The bulk of Late Night with the Devil is presented as a master recording of “the live TV event that shocked a nation,” a Hail Mary thrown by Jack on October 31, 1977. The lineup for that night’s show includes psychic Christou (Fayssal Bazzi), magician-turned-skeptic Carmichael Hunt (Ian Bliss), and Dr. June Ross-Mitchell (Laura Gordon), who’s written a book based on her experiences with Lilly (Ingrid Torelli), a young Satanic cult survivor. There’s also the Andy Richter to Jack’s Conan, Gus (Rhys Auteri), the faithful sidekick/announcer who’s more pious than showbiz (or Jack) wants him to be. As the night progresses, guests bicker over the existence of the supernatural and then, perplexingly, civility (or the lack of it, in Charmichael’s case). Strange things begin to stack up.
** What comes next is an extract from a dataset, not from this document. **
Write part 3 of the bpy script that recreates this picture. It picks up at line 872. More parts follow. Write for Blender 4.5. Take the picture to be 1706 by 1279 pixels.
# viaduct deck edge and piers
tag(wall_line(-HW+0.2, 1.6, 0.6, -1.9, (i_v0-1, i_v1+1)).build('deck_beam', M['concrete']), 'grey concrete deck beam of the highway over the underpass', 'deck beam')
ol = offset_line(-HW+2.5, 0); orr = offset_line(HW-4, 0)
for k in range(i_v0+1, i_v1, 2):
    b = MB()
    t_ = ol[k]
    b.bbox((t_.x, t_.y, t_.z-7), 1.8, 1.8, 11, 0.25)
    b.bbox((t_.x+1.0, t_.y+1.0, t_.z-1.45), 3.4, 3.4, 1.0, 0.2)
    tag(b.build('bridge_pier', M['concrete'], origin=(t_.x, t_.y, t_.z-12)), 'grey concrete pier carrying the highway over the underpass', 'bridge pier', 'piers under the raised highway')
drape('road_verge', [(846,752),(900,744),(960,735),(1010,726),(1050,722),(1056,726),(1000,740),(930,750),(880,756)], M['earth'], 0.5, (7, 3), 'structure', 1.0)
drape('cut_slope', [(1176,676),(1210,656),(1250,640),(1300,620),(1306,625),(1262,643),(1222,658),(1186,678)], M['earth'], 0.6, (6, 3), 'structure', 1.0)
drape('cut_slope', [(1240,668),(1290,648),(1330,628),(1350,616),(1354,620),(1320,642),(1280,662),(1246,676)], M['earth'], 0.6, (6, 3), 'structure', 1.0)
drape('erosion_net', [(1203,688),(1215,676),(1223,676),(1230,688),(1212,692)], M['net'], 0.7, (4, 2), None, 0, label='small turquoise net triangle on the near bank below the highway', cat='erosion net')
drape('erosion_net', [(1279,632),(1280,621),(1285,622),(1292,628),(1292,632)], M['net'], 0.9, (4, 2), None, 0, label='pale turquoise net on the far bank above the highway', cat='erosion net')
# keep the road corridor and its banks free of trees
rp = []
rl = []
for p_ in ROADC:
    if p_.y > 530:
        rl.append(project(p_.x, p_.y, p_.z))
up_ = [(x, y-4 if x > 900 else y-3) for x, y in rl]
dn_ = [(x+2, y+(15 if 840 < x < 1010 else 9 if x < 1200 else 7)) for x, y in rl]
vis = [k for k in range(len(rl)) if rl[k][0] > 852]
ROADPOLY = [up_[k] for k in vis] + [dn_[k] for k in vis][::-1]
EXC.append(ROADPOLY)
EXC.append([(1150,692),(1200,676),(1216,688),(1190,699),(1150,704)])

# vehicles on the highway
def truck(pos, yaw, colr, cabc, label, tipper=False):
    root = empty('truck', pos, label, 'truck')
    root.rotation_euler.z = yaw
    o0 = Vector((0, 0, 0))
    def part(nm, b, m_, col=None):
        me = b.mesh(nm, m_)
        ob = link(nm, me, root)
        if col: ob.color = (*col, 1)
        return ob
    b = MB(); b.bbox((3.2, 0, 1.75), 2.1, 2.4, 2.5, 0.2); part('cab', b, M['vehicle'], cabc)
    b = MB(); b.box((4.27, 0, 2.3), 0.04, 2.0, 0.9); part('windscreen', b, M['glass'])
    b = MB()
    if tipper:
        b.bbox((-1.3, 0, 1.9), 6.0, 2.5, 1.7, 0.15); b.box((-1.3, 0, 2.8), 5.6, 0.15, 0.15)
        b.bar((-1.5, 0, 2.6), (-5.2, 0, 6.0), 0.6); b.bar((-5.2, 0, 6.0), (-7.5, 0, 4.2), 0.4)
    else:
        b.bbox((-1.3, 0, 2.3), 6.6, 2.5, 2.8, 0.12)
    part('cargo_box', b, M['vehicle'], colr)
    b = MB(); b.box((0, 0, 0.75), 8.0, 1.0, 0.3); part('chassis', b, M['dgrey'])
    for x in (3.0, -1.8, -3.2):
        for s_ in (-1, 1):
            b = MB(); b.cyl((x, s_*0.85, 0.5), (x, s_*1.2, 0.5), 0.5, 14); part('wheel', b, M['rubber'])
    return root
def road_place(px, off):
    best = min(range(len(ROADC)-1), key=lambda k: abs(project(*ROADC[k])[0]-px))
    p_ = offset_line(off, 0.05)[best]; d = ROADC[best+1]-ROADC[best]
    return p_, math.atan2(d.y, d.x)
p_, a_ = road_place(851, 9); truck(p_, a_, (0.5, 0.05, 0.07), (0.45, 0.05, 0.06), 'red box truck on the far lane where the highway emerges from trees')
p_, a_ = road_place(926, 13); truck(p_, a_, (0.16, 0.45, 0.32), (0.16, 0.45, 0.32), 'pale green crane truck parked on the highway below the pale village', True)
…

Details concerning Jack’s ambition (and the movie’s lore) simmer offstage. Jack, our host who may be more responsible for the oncoming havoc than his aw-shucks demeanor lets on, is only barely holding the whole show together.

This should sound familiar to well-versed horror nuts: Late Night With the Devil is a goofier riff on Lesley Manning and Stephen Volk’s Ghostwatch, a far more subtle and frightening transmission from the faux-broadcast branch of the found-footage family tree. This comparison would be unfair if The Cairnes weren’t so clearly repackaging its gimmick. Ghostwatch aired on the BBC on Halloween night in 1992, employing real television anchors to give the special an air of legitimacy – to the degree that some viewers believed the ghost story unfolding before their eyes was true. Late Night uses real-life horrors to give it some additional color, but it has more fun dabbling in fantasy. Once the chairs begin to float, the movie has shown its hand. The head of subtlety just spins and spins.

David Dastmalchian's charming peculiarities shimmer beneath the unctuous persona of Jack Delroy.

Still, it’s an amusing enough spectacle to watch unravel. Dastmalchian is sharp casting; his passion for regional late-night horror hosts is well documented (he created the Dark Horse Comics series Count Crowley in tribute to them), and his charming peculiarities shimmer beneath the unctuous persona of Jack Delroy. (“Where’s Vincent Price when you need him?” he brays to the crowd.) Bliss is a terrific foil for everyone on stage; he’s such an effective asshole that watching him puff on his cigar – after he makes a show of producing it from thin air – is a riot unto itself. He makes everyone squirm (quite literally at one point), and the movie is all the better for it. Torelli has a presence that is just as eerie as the doomed girl she plays.

But while Late Night with the Devil captures the smoky late-’70s miasma through convincing enough set design, its cinematography is less committed to authenticity. The video effects and color grading capture the generic horror-throwback/video-store aesthetics that overcrowd Tubi. But it’s during the black-and-white backstage sequences that the otherwise sturdy artifice shatters completely. While these scenes reveal crucial story details, it just doesn’t seem likely that Jack would speak so candidly to Leo, June, and Gus with a rolling camera in his face – or two, for that matter, as coverage has clearly been shot for these backstage chats that go well beyond typical “archival” footage. That prickliness to get its point across extends to the dialogue, which is so leaden that it dulls talk TV’s off-the-cuff snap and sounds more like a stage play – though, it should be said, the script would adapt into a great one.

None of this is very frightening, sad to say. And the on/offstage melodrama only has stock characters – the nervy host, the cynical guest, the concerned friend, the stern professional, etc. – to rely on. The performances elevate this material, and even those can vary in quality. But when it plays its fiendish games with its format (hypnotism makes one sequence a lot of fun), and Dastmalchian is given space to work his freaky sorcery, Late Night With the Devil goes from dreary rerun to appointment (phony) television.